_Dataset extract_.
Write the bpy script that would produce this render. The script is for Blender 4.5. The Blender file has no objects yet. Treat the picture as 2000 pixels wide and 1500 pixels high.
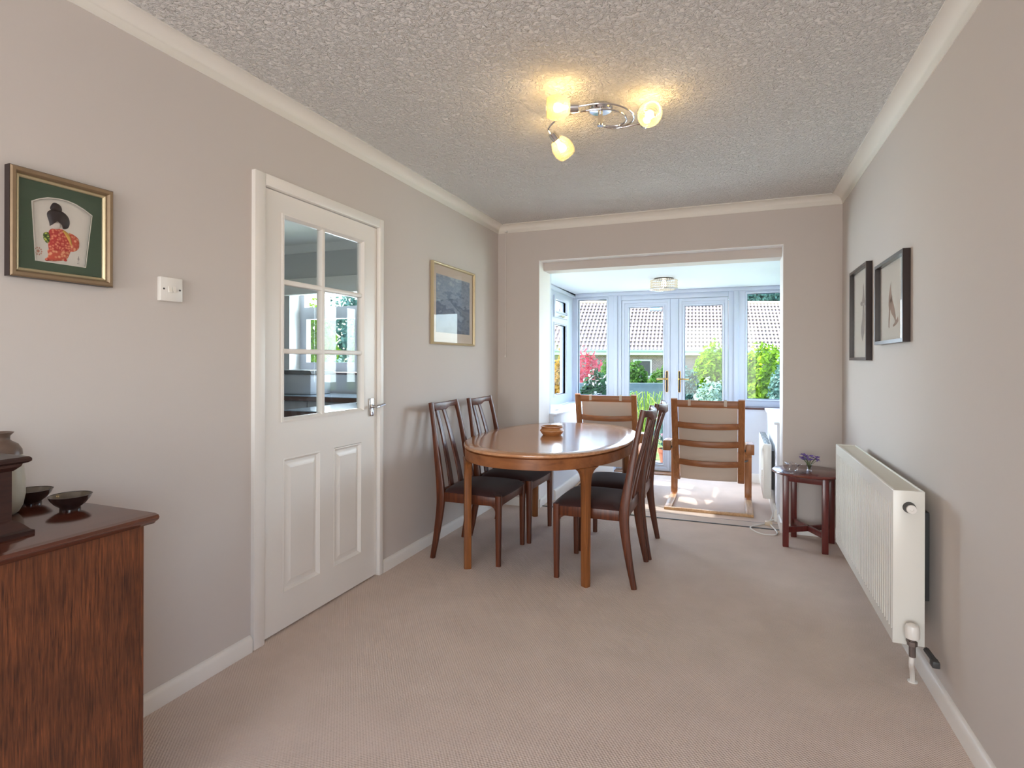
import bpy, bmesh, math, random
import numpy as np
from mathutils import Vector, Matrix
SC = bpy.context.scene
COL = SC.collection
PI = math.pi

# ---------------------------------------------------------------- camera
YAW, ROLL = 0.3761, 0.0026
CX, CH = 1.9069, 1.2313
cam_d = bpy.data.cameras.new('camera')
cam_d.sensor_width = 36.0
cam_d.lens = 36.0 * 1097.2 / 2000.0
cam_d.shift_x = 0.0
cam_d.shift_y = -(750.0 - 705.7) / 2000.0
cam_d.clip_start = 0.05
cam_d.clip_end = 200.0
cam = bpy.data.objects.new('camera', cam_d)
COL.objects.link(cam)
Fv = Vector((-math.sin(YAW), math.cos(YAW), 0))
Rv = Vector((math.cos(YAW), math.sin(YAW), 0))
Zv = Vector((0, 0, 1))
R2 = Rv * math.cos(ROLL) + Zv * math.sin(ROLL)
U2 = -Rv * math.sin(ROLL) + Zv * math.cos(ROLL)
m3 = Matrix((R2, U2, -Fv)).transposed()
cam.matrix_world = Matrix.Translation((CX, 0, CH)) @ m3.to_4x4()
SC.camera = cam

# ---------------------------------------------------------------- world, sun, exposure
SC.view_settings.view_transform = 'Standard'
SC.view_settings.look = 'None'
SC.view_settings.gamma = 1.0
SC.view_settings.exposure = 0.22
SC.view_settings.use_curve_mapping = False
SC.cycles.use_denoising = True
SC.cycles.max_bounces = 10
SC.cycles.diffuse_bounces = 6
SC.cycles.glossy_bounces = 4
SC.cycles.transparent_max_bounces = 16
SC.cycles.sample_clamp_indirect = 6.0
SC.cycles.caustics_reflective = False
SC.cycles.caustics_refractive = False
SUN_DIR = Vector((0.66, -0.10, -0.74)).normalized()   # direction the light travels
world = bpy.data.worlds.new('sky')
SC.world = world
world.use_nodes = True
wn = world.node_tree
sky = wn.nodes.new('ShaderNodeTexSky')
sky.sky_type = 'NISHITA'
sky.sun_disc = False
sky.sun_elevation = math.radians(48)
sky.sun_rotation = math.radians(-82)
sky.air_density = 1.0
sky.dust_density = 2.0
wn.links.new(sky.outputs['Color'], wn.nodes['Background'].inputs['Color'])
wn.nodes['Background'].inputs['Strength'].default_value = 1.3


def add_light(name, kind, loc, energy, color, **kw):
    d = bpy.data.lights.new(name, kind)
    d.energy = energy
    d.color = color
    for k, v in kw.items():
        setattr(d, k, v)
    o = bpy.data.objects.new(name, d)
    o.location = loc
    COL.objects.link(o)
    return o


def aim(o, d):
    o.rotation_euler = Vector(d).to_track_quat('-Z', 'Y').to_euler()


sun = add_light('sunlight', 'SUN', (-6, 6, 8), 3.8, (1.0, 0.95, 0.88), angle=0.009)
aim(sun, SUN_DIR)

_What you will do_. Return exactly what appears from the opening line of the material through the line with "PI = math.pi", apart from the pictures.

_Reply_.
Write the bpy script that would produce this render. The script is for Blender 4.5. The Blender file has no objects yet. Treat the picture as 2000 pixels wide and 1500 pixels high.
import bpy, bmesh, math, random
import numpy as np
from mathutils import Vector, Matrix
SC = bpy.context.scene
COL = SC.collection
PI = math.pi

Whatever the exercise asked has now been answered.